Sulficar, . . N. F. . (2025). Trans-corporeally entangled black body: Nnedi Okorafor’s Africanfuturistic speculative fiction Binti Novella Trilogy. International Journal of English Language and Literature Studies, 14(3), 307–322. https://doi.org/10.55493/5019.v14i3.5610

Abstract

This paper examines trans-corporeal entanglements in Okorafor's speculative Africanfuturistic fiction, the Binti Trilogy. Okorafor's novella narrates the journey of Binti, a Himba girl who traverses through the galaxies, facing various bodily mutations and cultural transformations. Through these changes, she realizes her interconnectedness with the environment, technology, and society.
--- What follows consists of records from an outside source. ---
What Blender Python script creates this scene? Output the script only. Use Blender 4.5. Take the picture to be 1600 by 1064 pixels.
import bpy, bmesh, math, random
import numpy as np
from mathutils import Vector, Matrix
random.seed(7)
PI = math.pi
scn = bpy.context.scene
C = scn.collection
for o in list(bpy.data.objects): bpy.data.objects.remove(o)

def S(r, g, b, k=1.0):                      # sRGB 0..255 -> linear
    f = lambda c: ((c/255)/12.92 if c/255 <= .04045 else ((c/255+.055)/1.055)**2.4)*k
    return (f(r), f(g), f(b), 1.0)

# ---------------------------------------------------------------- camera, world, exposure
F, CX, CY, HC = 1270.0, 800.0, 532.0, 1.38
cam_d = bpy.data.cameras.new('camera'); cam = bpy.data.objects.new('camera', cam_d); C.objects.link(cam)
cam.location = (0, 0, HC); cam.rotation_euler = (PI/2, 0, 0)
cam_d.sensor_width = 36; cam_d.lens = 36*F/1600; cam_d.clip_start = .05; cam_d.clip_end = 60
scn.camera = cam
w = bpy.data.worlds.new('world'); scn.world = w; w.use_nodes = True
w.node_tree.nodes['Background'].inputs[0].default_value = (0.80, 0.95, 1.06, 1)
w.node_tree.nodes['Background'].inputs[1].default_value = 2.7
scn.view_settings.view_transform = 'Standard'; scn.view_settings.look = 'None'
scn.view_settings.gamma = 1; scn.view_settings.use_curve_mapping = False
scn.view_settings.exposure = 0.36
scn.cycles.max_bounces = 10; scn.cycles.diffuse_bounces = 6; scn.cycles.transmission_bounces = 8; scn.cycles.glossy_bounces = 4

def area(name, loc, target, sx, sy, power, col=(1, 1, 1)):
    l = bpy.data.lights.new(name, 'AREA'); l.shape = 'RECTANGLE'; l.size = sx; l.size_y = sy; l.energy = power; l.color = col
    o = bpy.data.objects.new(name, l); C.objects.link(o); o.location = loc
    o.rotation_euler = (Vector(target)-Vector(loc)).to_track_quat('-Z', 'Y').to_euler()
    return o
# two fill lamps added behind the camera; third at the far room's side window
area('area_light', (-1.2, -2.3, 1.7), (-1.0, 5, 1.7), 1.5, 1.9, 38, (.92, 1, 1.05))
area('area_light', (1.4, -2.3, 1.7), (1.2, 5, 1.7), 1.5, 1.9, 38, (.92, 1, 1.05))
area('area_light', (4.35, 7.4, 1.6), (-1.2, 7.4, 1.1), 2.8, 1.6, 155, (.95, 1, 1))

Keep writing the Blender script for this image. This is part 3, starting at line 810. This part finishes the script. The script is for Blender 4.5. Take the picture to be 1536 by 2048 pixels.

The entangled body of the female protagonist breaks the binaries that give rise to discrimination and undermine Black female bodies. Binti embraces changes that alter her identity and physical nature, dissociating her social position as a Himba girl. This study employs close textual analysis using Stacy Alaimo’s theory of trans-corporeality to investigate the fragile and frequently precarious nature of Black female bodies and the societal and psychological problems that trans-corporeal mutations entail. Binti provides a powerful Africanfuturistic lens combined with Black feminist and intersectional ecofeminist perspectives to examine how Okorafor’s fiction depicts identity as fluid, relational, and materially embedded in the Black female bodies. The analysis reveals that Binti’s altered body destabilizes binary categories of human/alien and natural/technological by depicting the bodily change as a form of adaptive agency rather than loss. Such transformations resist colonial, patriarchal, and ecological exploitation, presenting the Black female body as an active site of negotiation between tradition and futurity.